There’s a reasonable chance that they may have propped their window open for years to come with the emergence of Jordan Poole (22), Andrew Wiggins (27) and the promise shown by rookies Moses Moody and Jonathan Kuminga, as well as tantalizing second-year big man James Wiseman, taken No. 2 overall in 2020 — all of whom the Warriors unearthed as they camped out in the league's nether regions while Thompson and Curry battled injuries.
But they also know these opportunities are fleeting.
Losing two seasons to injury was proof of that. The Warriors won just 15 games in 2019-20 and lost in the play-in tournament last season. Even at their peak, when putting together an NBA-record 73-9 season and building a 3-1 lead in the Finals, they famously lost Game 7 at home in 2016.
But after two seasons in the muck, Curry and the Warriors have earned themselves another chance at a title, and this one without caveats. They aren’t facing an injury-riddled Cleveland Cavaliers team like they did in the 2015 Finals, and they aren’t bolstered by the can’t-lose superstar depth Kevin Durant provided them that yielded championships in 2017 and 2018.
Now it’s back to Curry and his able assistants, Thompson and Green, with a cast of role players that have adapted a style of play that the Warriors nearly perfected — if not invented — against a Celtics team looking to make their own mark on one of the most storied franchises in all of sports.

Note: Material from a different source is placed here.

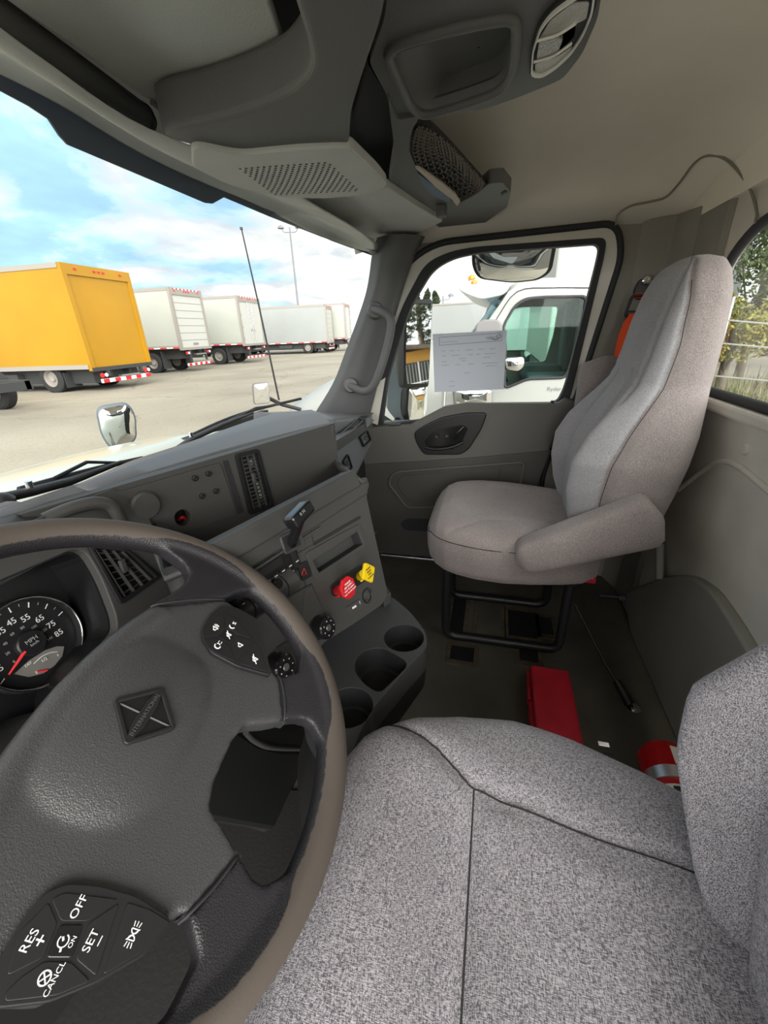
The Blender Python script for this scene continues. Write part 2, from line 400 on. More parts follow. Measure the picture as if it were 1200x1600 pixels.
# post beside the seat in front of the rear wall
pp = [Y(*p, RW + .05) for p in [(1022, 830), (1040, 835), (1036, 905), (1024, 905)]]
tube('corner_post', [Y(1031, 850, RW + .03), Y(1031, 905, RW + .03)], .012, M['wallr'], rearw, n=12)

# passenger side: door, seal and the wall round it
DX = 1.735
def D(x, y, o=0): return X(x, y, DX + o)
sx = 1.74
opening = fillet([A(sx, .62, FZ + .02), A(sx, .62, 1.75), A(sx, .37, 2.22), A(sx, .25, 2.287), A(sx, -.350, 2.296), A(sx, -.378, 2.20), A(sx, -.300, 1.72), A(sx, -.215, 1.44), A(sx, -.23, FZ + .02)], [.03, .1, .12, .1, .05, .04, .1, .08, .03], 5)
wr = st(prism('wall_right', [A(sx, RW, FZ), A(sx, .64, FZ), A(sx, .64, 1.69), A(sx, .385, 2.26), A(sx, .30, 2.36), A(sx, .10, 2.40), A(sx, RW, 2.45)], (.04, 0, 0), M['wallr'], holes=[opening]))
tube('door_seal', [p + A(-.004, 0, 0) for p in opening], .011, M['rubber'], wr, closed=True, n=8)
# moulded trim over the rear corner, its rolled edge
# corner trim body
cb = [[A(1.739, -.42, z), A(1.739, -.56, z), A(1.44, -.56, z), A(1.46, -.548, z), A(1.62, -.545, z), A(1.715, -.51, z)] for z in (FZ, 1.6, 2.0, 2.3)]
loft('corner_trim', cb, M['wallr'], wr, smooth=False, bevel=.01)

win_out = fillet([D(578, 668), D(592, 588), D(628, 480), D(664, 412), D(700, 394), D(740, 386), D(948, 371), D(944, 400), D(893, 612), D(886, 634)], [.01, .05, .05, .08, .05, .1, .055, .05, .03, .01], 5)
win_in = fillet([D(597, 664), D(606, 590), D(641, 480), D(676, 422), D(706, 404), D(746, 395), D(938, 381), D(932, 410), D(882, 606), D(871, 628)], [.01, .05, .05, .08, .05, .1, .04, .05, .04, .02], 5)
fr_out = fillet([A(DX, .60, 1.58), A(DX, .60, 1.76), A(DX, .375, 2.225), A(DX, .25, 2.285), A(DX, -.345, 2.293), A(DX, -.372, 2.19), A(DX, -.290, 1.58)], [.02, .1, .12, .08, .05, .04, .01], 5)
door = st(prism('door_1', fr_out, (.035, 0, 0), M['cream'], holes=[win_out], bevel=.004)); door['label'] = 'passenger door of the cab'
prism('window_gasket', [p + A(-.006, 0, 0) for p in win_out], (.035, 0, 0), M['rubber'], door, holes=[[p + A(-.006, 0, 0) for p in win_in]], bevel=.003)
wp = prism('window_pane', [p + A(.012, 0, 0) for p in win_out], (.004, 0, 0), M['glass'], door)
TX = 1.70
def T(x, y, o=0): return X(x, y, TX + o)
trim_top = [T(574, 668), T(640, 664), T(664, 652), T(694, 636), T(728, 630), T(760, 631), T(872, 630), T(884, 622), T(905, 628)]
tr = [A(TX, .60, FZ + .03), A(TX, .60, 1.66)] + trim_top + [A(TX, -.245, 1.62), A(TX, -.205, 1.42), A(TX, -.215, FZ + .03)]
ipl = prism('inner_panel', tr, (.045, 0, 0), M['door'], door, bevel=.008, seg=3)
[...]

It’s a test and an opportunity and a possible coronation of Curry and the Warriors as one of the greatest teams in NBA history.
“It's been an amazing run,” Curry said. “We obviously feel like we still have a lot left in the tank. That's why we're here.”
It’s the kind of Finals match-up that doesn’t come along every year, and for as great as Curry is and remains, athletic peaks are finite things.
He’s the baby-faced vet now; the Warriors trying to regain what they had for so long. You have to watch.